Ce texte constitue le deuxième chapitre de mon livre “Traces de Pas” (cf. Bibliographie).
Ulysse parcourt la Méditerranée de bout en bout mais comme il n’y a pas de pôle pour les pensées de l’homme, comme à tout instant il a perdu le nord, il lui faut une arme infaillible ; la ruse ; c’est l’aiguille du compas qui indique le chemin tortueux d’Ithaque.
Le problème est que les eaux ne laissent pas de traces. L’étrave a beau creuser dans les prés bleu, la nef n’abandonne aux vagues aucun souvenir. Certes il y a un moment d’émotion quand les mille tremblements du sillage hésitent un instant ; on croit qu’elles vont emplir toute l’étendue des eaux de notre présence ; mais soudain, précipitamment, elles s’en vont se coucher sous les lames naturelles de la mer, et c’est comme si personne n’était passé. Que faire alors de cet immense désert où nos pas ne pèsent plus ? C’est pourtant notre vie qui est là devant, à l’infini, bien au-delà de cet horizon que nous fixons déjà avec angoisse. Il faudra désormais aux mots une force peu commune pour faire jaillir de la masse salée des noms propres qui tiennent et résonnent plus fort que tous les océans.
On s’imagine souvent que l’aède en sait long ; mais non, il est aveugle autant que nous ; seulement il fait le premier pas, il ose s’engager dans la grande flânerie mouvementée, plantant au passage des balises arbitraires que l’hexamètre aux pieds sacrés assoit sur le fond commun des eaux. La mer était inquiétude, irrésolution, et voici qu’en la nommant du haut de sa cécité virile, en disant l’Olympe et le Styx, Troie et les Colonnes d’Hercule, il quadrille notre vie, il offre à notre existence des ancrages sur lesquels nous exercerons durant des siècles notre rêverie fascinée.
Sa boucle aux mille noms rassure. À la vague il oppose un flot de mots agencés savamment. Tant de hardiesse est terrifiante. L’aède sait qu’il fait le travail des dieux. Avant que le chant ne s’apaise Ulysse devra donc s’humilier au milieu des cochons et surtout, puisqu’il faut sauver celui qui parcourt le monde en le nommant, massacrer ceux qui prétendent en plus avoir le droit d’aimer.

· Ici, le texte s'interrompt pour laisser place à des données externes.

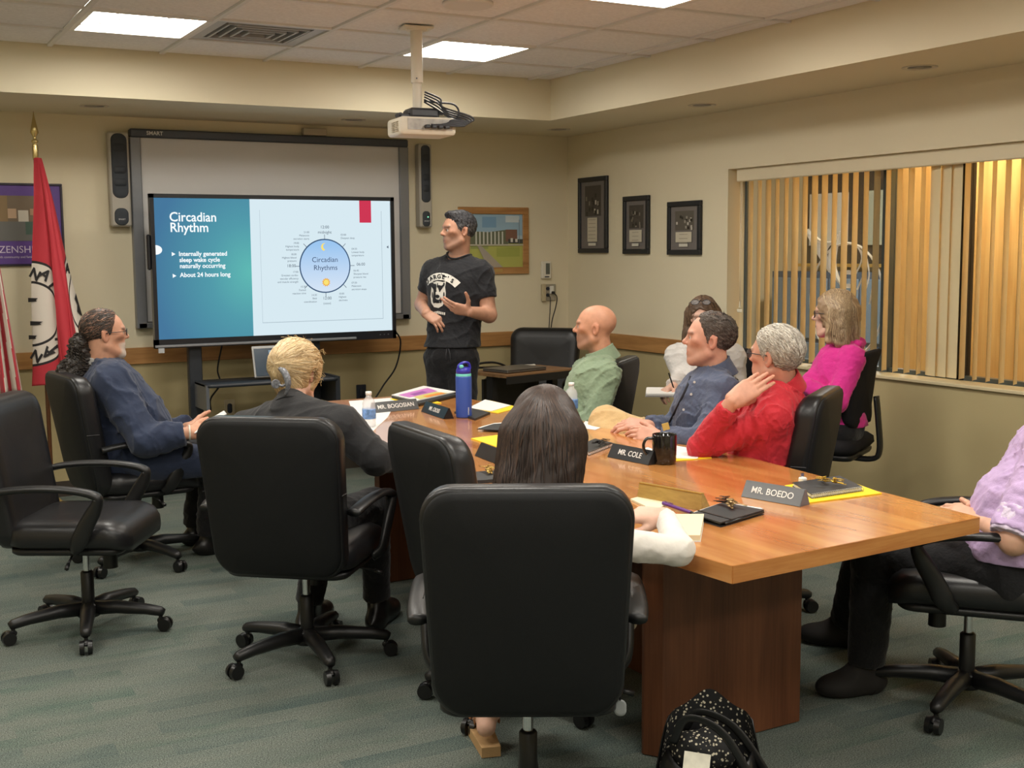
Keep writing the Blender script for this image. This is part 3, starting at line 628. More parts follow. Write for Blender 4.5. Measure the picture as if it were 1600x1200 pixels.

Ce sang est le souvenir des combats contre les hommes-loups, bien sûr. Mais il semble qu’il est aussi l’anticipation de ce qui va être notre deuil à l’instant où nous retrouverons dans la salle de bains sous les feux de la glace notre visage qui palpite au présent. Nous avions oublié la veine des tempes qui effraie et nos yeux qui s’enfoncent jusqu’au tain nocturne du miroir. On a beau passer sa main sur le front et les joues, contrairement à ce qui se passe parfois dans les livres, les yeux restent enfoncés et les pommettes boursouflées à jamais par la lame de fond du temps. Le livre c’était le bon temps. À la fin il faut toujours s’arracher aux caractères noirs et retrouver le blanc des heures, le pâle infini des jours qui s’en vont et des actions qui n’ont rien d’homériques.